Data block -

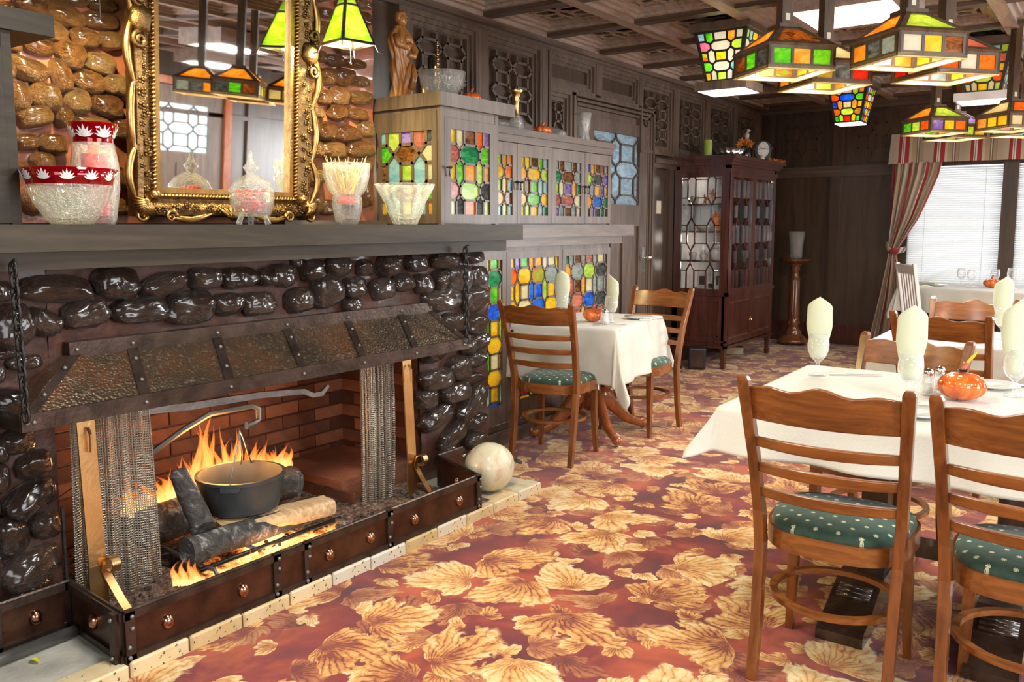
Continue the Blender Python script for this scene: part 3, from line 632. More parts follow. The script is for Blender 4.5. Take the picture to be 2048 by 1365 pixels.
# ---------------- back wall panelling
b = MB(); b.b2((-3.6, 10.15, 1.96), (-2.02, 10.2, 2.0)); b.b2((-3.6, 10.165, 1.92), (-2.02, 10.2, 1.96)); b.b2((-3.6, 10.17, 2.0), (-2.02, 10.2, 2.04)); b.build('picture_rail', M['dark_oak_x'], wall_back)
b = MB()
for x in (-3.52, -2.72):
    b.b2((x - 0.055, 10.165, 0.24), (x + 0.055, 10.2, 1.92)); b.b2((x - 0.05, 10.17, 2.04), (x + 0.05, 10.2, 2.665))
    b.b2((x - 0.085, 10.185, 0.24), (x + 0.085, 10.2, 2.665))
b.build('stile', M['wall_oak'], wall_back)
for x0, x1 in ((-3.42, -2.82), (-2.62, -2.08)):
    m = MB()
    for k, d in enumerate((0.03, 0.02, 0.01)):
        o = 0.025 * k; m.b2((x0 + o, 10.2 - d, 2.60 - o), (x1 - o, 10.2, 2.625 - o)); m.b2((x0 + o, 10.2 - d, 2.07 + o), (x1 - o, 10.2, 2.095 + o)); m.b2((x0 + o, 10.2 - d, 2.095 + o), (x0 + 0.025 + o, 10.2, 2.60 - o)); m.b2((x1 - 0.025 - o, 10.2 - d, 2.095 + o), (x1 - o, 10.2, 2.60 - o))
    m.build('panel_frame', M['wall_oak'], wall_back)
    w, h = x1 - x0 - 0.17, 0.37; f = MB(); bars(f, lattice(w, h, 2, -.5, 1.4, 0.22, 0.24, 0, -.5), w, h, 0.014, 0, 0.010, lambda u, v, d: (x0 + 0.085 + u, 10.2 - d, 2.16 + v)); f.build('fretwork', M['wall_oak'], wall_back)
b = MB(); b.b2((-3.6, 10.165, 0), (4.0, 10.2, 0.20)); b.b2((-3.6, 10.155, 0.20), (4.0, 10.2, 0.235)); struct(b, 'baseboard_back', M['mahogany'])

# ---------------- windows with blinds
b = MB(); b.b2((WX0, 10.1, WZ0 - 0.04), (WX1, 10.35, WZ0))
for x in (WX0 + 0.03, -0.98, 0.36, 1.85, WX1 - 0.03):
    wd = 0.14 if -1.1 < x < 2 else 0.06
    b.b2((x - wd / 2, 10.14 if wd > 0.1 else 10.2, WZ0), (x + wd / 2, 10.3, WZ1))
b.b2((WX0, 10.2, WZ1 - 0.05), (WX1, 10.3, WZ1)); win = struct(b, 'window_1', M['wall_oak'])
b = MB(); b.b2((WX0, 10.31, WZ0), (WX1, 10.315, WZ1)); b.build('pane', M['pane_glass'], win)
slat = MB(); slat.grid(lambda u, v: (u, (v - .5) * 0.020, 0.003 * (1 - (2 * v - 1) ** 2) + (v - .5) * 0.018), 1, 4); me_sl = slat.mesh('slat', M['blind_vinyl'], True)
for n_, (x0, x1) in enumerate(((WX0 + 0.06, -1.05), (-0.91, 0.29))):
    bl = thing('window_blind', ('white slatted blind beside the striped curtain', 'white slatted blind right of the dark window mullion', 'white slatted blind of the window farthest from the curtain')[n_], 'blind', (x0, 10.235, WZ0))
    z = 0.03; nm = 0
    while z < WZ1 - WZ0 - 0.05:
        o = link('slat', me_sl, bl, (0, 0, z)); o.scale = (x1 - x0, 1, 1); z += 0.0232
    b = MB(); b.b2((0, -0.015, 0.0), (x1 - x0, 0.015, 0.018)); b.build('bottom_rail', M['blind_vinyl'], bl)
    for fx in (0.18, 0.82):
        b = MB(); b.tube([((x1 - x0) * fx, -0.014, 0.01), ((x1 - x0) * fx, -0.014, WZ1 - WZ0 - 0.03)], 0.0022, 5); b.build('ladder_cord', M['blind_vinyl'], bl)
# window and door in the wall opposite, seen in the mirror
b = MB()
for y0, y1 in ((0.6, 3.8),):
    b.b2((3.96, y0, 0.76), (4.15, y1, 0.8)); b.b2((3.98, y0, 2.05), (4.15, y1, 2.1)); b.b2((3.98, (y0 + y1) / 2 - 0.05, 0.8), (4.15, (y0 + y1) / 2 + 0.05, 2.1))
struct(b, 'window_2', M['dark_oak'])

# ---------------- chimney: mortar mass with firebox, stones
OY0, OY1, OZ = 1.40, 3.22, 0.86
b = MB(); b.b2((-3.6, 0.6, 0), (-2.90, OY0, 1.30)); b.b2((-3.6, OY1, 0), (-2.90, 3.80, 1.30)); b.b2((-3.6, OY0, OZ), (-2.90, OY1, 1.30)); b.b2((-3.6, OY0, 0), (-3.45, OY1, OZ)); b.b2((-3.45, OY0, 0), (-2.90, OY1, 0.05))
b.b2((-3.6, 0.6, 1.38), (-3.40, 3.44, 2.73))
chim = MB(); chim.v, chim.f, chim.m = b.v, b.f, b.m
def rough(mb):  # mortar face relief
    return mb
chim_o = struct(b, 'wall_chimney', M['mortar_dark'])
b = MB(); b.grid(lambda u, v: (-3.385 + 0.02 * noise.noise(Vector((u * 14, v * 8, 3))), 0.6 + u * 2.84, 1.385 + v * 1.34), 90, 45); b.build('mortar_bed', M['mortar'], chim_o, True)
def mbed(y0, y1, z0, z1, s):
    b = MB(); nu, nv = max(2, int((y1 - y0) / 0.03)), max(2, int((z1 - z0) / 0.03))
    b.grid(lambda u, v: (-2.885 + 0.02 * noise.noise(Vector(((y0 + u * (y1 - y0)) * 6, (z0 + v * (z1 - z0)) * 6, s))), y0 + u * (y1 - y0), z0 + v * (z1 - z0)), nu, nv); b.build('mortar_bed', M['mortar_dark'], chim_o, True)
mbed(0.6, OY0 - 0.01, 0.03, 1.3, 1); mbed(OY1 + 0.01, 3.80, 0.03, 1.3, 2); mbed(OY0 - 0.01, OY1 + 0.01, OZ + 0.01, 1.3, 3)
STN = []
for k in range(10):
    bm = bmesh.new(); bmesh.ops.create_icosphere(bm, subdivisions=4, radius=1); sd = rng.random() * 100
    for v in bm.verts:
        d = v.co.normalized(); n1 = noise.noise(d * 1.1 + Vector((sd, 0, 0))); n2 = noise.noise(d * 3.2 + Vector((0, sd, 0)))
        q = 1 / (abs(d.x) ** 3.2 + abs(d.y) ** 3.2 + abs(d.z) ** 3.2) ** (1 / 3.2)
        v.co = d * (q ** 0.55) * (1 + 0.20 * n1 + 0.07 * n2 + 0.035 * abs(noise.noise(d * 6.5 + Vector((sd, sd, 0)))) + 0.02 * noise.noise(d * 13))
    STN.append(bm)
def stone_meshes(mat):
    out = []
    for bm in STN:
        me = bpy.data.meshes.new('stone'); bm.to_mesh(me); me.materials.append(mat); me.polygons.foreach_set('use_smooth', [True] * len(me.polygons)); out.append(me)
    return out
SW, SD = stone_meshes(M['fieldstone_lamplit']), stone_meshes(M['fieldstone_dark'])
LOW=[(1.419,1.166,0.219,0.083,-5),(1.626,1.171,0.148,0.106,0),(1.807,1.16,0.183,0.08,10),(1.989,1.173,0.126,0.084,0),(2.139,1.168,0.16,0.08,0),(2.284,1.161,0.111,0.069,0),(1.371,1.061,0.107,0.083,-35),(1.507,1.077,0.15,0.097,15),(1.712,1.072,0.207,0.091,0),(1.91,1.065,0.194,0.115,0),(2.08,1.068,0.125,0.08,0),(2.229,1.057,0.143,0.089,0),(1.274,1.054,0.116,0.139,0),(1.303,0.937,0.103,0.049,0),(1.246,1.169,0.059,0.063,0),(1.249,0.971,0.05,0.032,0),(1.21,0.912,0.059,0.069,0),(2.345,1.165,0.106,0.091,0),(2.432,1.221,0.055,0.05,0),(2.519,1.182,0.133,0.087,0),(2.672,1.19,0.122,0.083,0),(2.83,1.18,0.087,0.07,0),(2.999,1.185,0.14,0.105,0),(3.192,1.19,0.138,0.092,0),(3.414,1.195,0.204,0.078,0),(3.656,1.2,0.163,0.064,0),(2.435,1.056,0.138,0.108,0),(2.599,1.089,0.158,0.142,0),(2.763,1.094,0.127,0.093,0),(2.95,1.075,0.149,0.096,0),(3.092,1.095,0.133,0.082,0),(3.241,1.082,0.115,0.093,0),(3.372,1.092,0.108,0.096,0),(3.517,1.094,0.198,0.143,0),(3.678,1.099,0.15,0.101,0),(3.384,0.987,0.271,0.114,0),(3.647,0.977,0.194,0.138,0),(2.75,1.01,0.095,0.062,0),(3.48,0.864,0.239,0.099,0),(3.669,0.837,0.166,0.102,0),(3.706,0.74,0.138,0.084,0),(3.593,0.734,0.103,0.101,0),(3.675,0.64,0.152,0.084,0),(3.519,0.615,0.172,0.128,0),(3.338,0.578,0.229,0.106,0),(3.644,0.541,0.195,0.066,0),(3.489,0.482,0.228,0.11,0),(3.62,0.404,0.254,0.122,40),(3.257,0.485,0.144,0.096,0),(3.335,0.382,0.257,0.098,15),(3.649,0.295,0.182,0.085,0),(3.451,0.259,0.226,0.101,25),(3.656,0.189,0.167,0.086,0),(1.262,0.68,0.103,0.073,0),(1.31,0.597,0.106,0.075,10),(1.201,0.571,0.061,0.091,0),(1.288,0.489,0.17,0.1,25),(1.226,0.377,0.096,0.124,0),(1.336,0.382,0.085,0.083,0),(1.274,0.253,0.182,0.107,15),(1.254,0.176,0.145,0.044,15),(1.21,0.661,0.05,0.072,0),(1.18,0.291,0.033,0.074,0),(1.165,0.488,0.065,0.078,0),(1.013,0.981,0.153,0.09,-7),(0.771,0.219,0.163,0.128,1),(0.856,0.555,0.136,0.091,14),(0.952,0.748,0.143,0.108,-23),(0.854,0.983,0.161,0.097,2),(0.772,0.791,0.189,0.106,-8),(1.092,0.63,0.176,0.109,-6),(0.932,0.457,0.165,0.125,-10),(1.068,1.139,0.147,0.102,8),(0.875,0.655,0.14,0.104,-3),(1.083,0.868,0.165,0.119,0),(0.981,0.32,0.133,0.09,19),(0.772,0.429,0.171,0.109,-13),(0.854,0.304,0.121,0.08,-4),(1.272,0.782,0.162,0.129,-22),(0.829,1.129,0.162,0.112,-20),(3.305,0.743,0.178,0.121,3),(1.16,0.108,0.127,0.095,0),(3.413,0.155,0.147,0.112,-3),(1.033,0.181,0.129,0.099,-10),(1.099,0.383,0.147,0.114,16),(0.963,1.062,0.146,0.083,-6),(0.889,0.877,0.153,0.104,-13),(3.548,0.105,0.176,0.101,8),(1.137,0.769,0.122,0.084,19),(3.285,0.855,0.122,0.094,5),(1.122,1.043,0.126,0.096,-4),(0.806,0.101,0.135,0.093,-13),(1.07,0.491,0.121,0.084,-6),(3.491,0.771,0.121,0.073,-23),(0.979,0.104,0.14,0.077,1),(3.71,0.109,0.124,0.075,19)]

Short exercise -
Pick out every line holding the string "from" and return it.

Output of the exercise -
Continue the Blender Python script for this scene: part 3, from line 632. More parts follow. The script is for Blender 4.5. Take the picture to be 2048 by 1365 pixels.
    bl = thing('window_blind', ('white slatted blind beside the striped curtain', 'white slatted blind right of the dark window mullion', 'white slatted blind of the window farthest from the curtain')[n_], 'blind', (x0, 10.235, WZ0))